Allein Gauland gibt Petry in seiner Rede einen mit: „Eine Einmischung in andere Landesverbände darf es nicht geben“, ruft er in den Saal. Petry war uneingeladen nach Stuttgart gereist, Meuthen hatte gar versucht, ihren Auftritt im Landtag durch ein Hausverbot zu verhindern. Doch überraschend häufig räumt Gauland auch eigene Fehler ein, ohne allerdings konkret zu werden.

Knappe Erklärung zum Streit

Ob das Hintergrundgespräch meint, zu dem er in Berlin gemeinsam mit Meuthen und Höcke Berliner Journalisten eingeladen hatte, um dort zu verkünden, Petry sei wegen charakterlicher Schwächen als Spitzenkandidatin nicht geeignet? Oder der Beschluss des Bundesvorstands zu den Auseinandersetzungen in Stuttgart, zu dem Petry und ihre Verbündeten nicht befragt wurden?
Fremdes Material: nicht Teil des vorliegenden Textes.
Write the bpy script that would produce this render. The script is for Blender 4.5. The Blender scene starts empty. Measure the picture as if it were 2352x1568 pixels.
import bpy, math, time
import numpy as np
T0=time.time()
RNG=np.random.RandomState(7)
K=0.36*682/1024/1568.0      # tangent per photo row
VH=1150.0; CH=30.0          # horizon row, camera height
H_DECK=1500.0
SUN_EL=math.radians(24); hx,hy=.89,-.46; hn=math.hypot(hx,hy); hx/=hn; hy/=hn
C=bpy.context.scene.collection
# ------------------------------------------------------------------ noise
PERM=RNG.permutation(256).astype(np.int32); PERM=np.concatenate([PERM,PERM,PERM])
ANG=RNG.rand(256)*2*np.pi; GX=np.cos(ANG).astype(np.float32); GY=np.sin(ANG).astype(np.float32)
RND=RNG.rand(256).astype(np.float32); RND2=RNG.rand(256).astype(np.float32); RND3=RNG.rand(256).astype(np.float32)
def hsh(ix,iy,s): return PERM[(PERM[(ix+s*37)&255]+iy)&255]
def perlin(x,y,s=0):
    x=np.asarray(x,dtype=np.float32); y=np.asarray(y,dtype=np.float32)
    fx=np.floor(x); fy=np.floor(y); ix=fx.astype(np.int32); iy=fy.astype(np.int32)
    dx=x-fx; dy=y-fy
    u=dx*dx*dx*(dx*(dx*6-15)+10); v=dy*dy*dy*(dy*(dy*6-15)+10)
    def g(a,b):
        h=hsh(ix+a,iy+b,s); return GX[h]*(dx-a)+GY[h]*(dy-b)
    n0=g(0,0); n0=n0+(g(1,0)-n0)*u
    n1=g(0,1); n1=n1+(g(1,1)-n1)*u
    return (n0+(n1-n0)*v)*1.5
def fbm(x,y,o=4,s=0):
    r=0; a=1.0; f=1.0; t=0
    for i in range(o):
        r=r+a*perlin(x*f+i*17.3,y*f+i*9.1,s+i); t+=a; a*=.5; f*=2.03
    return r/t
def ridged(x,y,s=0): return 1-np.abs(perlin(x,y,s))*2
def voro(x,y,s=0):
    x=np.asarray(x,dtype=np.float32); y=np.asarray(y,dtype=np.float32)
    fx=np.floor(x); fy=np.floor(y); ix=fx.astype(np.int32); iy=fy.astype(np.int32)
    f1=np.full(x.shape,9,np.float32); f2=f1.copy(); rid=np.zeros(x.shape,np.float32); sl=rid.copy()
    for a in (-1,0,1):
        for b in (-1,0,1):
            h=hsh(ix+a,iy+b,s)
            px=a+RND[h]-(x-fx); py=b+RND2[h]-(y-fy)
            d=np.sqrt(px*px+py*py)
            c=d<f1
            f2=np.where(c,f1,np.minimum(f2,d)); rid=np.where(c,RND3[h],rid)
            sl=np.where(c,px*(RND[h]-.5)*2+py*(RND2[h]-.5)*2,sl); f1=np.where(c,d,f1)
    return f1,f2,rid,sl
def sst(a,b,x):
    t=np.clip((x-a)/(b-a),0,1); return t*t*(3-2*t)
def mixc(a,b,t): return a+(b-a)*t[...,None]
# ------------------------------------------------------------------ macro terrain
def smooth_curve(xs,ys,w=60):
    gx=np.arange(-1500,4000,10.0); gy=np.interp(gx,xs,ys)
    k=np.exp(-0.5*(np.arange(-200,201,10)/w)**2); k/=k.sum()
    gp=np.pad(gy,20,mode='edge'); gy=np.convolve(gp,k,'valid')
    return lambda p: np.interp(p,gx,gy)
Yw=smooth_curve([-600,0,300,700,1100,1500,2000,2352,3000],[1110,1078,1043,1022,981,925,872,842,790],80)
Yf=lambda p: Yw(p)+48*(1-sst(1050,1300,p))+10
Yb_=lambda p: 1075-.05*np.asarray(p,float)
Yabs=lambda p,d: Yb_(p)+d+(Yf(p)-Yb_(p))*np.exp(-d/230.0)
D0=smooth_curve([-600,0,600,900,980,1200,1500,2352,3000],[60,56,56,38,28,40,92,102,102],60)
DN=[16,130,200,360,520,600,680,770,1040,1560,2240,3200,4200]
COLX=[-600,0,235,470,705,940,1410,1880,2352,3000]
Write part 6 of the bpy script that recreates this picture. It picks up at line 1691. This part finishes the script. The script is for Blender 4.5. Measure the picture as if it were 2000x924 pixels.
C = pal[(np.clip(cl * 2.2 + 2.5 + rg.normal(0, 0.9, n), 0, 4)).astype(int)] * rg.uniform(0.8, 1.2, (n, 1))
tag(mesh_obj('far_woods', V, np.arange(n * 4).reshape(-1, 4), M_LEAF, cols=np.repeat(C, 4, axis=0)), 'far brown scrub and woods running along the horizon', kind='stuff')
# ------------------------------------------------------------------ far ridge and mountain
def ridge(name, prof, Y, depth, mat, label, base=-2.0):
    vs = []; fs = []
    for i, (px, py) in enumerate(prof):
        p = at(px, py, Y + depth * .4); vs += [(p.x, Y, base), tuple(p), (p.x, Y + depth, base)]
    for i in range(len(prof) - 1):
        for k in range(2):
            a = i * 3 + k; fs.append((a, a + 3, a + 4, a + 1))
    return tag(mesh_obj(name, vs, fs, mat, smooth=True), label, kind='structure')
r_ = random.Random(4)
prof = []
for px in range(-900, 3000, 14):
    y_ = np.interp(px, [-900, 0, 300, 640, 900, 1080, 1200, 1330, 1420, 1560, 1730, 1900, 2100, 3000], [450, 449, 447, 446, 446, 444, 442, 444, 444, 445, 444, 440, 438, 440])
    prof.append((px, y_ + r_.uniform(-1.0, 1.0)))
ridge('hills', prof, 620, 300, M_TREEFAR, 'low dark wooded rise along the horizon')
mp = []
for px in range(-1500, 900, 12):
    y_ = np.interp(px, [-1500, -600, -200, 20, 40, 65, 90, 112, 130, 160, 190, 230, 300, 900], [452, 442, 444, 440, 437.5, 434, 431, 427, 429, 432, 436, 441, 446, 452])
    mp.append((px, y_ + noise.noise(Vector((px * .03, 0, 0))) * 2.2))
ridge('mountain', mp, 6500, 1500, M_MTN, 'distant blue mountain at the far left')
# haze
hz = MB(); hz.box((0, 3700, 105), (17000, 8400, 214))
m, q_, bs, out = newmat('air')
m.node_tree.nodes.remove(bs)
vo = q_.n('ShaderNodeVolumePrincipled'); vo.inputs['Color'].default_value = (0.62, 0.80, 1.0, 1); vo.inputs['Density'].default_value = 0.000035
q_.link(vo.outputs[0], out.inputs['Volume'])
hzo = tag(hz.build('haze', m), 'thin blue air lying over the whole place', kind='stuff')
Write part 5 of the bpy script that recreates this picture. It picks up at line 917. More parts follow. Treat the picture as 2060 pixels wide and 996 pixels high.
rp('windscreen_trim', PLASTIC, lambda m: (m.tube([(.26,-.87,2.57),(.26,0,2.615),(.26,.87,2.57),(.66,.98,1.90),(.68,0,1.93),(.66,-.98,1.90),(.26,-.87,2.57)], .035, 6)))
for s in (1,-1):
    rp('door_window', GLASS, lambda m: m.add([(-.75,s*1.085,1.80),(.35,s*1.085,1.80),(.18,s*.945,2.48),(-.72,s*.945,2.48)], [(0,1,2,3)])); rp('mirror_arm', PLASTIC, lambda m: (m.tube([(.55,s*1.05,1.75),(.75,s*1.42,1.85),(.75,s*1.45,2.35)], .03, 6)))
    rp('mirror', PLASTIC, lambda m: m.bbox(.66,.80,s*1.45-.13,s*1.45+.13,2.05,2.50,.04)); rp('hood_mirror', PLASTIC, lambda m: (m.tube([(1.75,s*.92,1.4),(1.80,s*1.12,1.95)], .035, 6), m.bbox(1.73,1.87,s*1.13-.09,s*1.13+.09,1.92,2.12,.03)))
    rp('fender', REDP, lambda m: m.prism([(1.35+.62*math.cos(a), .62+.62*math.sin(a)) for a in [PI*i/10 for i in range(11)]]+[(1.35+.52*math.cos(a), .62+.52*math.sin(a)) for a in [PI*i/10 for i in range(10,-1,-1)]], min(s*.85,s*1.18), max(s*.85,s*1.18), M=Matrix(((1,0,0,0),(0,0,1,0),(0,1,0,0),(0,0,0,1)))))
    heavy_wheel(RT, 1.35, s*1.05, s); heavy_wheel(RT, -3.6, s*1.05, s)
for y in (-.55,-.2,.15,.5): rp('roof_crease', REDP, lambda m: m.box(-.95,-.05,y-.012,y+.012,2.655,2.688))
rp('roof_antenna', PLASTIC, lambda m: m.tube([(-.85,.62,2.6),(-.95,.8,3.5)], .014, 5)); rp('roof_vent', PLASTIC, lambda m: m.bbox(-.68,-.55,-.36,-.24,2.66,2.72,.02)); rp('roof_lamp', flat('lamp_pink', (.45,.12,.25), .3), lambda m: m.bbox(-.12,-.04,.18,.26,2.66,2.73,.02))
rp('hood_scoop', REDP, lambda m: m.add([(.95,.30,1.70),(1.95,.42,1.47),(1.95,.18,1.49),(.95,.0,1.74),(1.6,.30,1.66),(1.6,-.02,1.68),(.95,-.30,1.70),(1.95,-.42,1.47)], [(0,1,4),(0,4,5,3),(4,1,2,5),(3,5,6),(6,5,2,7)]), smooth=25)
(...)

Am Ende seiner Rede, in der es auch um ein klares Nein zu Antisemitismus, die Türken vor Wien und die Angst geht, in einem islamischen Land aufzuwachen, stehen die Delegierten auf und applaudieren ebenso krachend wie zuvor bei Petry.

Aus der Debatte über den Zustand im Bundesvorstand, die anfangs noch ein Delegierter unter großem Applaus durchgesetzt hatte, ist damit die Luft raus, nach wenigen Redebeiträgen ist Schluss. Dann verliest Petry eine knappe Erklärung, die sie gemeinsam mit ihrem Widersacher Meuthen verfasst hat. Man wolle auch künftig die Partei gemeinsam führen, heißt es darin. Eine entsprechende Mail solle im Laufe des Tages an alle Mitglieder gehen.

Dann gibt es Mittagessen. Petry und Pretzell reisen ab. Am Nachmittag sind in Kremmen Satzungsfragen dran.